Yazid Arifi, de consultant à proviseur de l’École démocratique

Yazid Arifi revient sur son parcours personnel et professionnel lors d'un échange en visio le 14 décembre 2022. Alexandre Plumet / IPJ

Diplômé d’HEC Paris et ancien consultant pour de grands cabinets de conseil, Yazid Arifi a tout quitté pour ouvrir en 2016 l’École démocratique du 19e arrondissement de Paris, basée sur la pédagogie active et le principe des coopératives. Un modèle qu’il aurait aimé trouver lorsqu’il était encore sur les bancs de l’école.

Il y a encore cinq ans, Yazid Arifi n’aurait jamais pensé sa carrière ainsi.
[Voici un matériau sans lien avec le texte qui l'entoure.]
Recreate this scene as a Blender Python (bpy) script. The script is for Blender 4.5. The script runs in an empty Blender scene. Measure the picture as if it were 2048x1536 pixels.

Depuis 2016, le trentenaire dirige l’École démocratique du 19e arrondissement de Paris. Cet établissement accueille chaque jour près de 40 élèves âgés de 5 à 18 ans autour d’une pédagogie active et collaborative, où les enfants construisent eux-mêmes leurs programmes et emplois du temps. Cette façon de travailler qui tend à se répandre dans l’Hexagone est proposée dans le nord de Paris par cette personnalité revendicatrice et franche, marquée toutefois par certaines ambivalences de parcours.

Né à Rabat d’un père diplomate, il a grandi aux quatre coins du monde. « J’ai vécu plusieurs années à Rome, à Genève et à New York », se rappelle Yazid Arifi. Une enfance « particulière » qui lui a transmis le goût certain des « autres » et de la « différence », les mots d’ordre de son projet d’école. Arrivé par hasard en classe préparatoire aux concours des écoles de commerce au lycée Descartes de Rabat, il décroche finalement HEC Paris, la meilleure école de commerce française.

« Quand j’étais sur le campus de Jouy-en-Josas, je me suis rendu compte d’un décalage avec les autres, notamment entre les élèves et les professeurs », se souvient Yazid Arifi. Étudier la finance ou le marketing, « notamment au moment des « subprimes » et des programmes austéritaires », lui a fait réaliser que ses camarades de classe, ses professeurs et son futur emploi « contribuaient à la situation catastrophique des enjeux économiques, sociaux et environnementaux du monde ». À ce moment-là, se souvient-il, « une conscience politique a émergé en moi »

Une conscience politique 

Avec du recul, l’École démocratique est un projet qu’il aurait lui-même apprécié trouver étant jeune. « J’ai toujours étudié dans de bonnes conditions parce que je n’avais pas de problèmes particuliers ou de souffrances réelles », explique le directeur de l’école, précisant que son établissement est aussi et surtout là pour accueillir des enfants atteints d’handicap, à l’image de troubles de l’attention, d’autisme ou de phobie scolaire. « Mais c’est vrai que j’aurais aimé trouver à mon époque un établissement comme celui que je dirige, sourit Yazid Arifi, enfin ne serait-ce qu’avoir le choix entre l’École démocratique ou classique. » Cette dernière est « non égalitaire et ne prend pas en compte la personnalité et la sensibilité de chaque élève », déplore-t-il avant de reprendre d’une voix grave : « Pour les élèves comme pour les professeurs, il serait temps que l’école classique disparaisse ! »

Ce parcours marqué d’ambivalences et « parfois de contradictions », reconnait volontiers le directeur, lui a ouvert les yeux sur le monde du professorat, et plus largement sur la société. À tel point qu’il s’est investi en politique. Un projet qui s’inscrit dans « la continuité de l’école démocratique », confie-t-il. En 2017, lors des élections législatives, le trentenaire s’est présenté en tant que suppléant sur la liste La France Insoumise de la 13e circonscription de Paris, située dans le 15e arrondissement de la capitale où il vivait avant de déménager à Pantin, un endroit qui lui « ressemble » d’avantage.

De l’autre côté de la rive, où il est installé depuis 2018, le trentenaire a multiplié ses initiatives engagées comme la création du collectif Nous sommes Pantin aux municipales de 2020, qui se veut « citoyen, ouvert et démocratique ». « Ce qui m’importe le plus, c’est d’aider les gens à mieux vivre et à réaliser leurs combats, comme j’ai eu l’occasion de réaliser le mien avec cette école. » Un projet « réussi » qui en amènera d’autres, espère Yazid Arifi d’un ton franc et assuré, à son image.